La (buena) cocina
La (buena) cocina propicia que realicemos plenamente nuestra naturaleza. Cuando uno come bien, está en realidad distanciándose del animal, que se contenta con comer lo que haya logrado cazar
Dice mucho de alguien si toma o no el aperitivo, pero todavía dice más dónde lo toma en caso de que lo haga. Porque, como sucede con la lectura —es peor leer mal que no leer—, tiene más delito tomar el aperitivo en un lugar cualquiera que no tomarlo en absoluto. Quizá por eso cada fin de semana aflora la misma discusión en mi grupo de amigos. Unos prefieren la Ardosa, por las bravas y la morcilla; otros el Rente, para tomar callos y oreja; y los hay también, aunque son los menos, que optan por escoger el sitio en función de dónde esté alojado. En fin, que cualquiera que asistiera a esas discusiones pensaría que estamos, como dice Javier Aznar, eligiendo nuevo papa en lugar de restaurante.

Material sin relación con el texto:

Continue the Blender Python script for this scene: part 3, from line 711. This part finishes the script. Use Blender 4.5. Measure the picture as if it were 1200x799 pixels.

Y es un poco así. Porque si bien hay cierta connivencia, hasta compadreo entre los rentistas y los ardosistas, todos ellos profesan la más estricta antipatía a la tesis de que importa más el lugar que la comida, de que si hace sol el aperitivo ha de tomarse, qué sé yo, en el parque de Berlín, y de que se debe optar por una terraza cubierta si hace malo. De hecho, hace no tanto que yo era de estos últimos, con lo que me tocaba lidiar cada fin de semana con unos y con otros. Que si no sé comer, que si me vale cualquier cosa, que si te pedimos un menú infantil; eso repetían continuamente, los cabrones. Hasta que, en efecto, aprendí a otorgar a la comida el valor que ésta merece y me hice ardosista. Y ahora no hay quien me baje.
A mis antiguos compañeros de trinchera no les hizo mucha gracia, pero qué le voy a hacer, dije yo, si me he convertido. Fue comiéndome un trozo de morcilla, lo recuerdo bien, cuando vi una luz como la que Pablo vio camino de Damasco. De pronto comprendí que sí, que estaba muy bien eso de tostarse al sol y de no tener que levantarse para fumar, pero que mis mañanas de domingo cobran mucho más sentido junto a una ración de bravas, otra de morcilla y una copa de vermú. Aunque sea en un tugurio de Ponzano desde el que el cielo no se ve, se intuye.
Porque eso es un poco lo que hace la (buena) cocina: propicia que realicemos plenamente nuestra naturaleza. Cuando uno come bien, está en realidad sublimando esa necesidad biológica que nos impele a nutrirnos; que se está distanciando del animal que se contenta con comer lo que ha logrado cazar, vaya. Sospecho que a algo así se refería Aristóteles cuando nos conminó a vivir de acuerdo a lo más excelente que hay en nosotros: a que comamos buenas bravas, a que degustemos buena morcilla. Con una buena conversación. Y a la hora del aperitivo.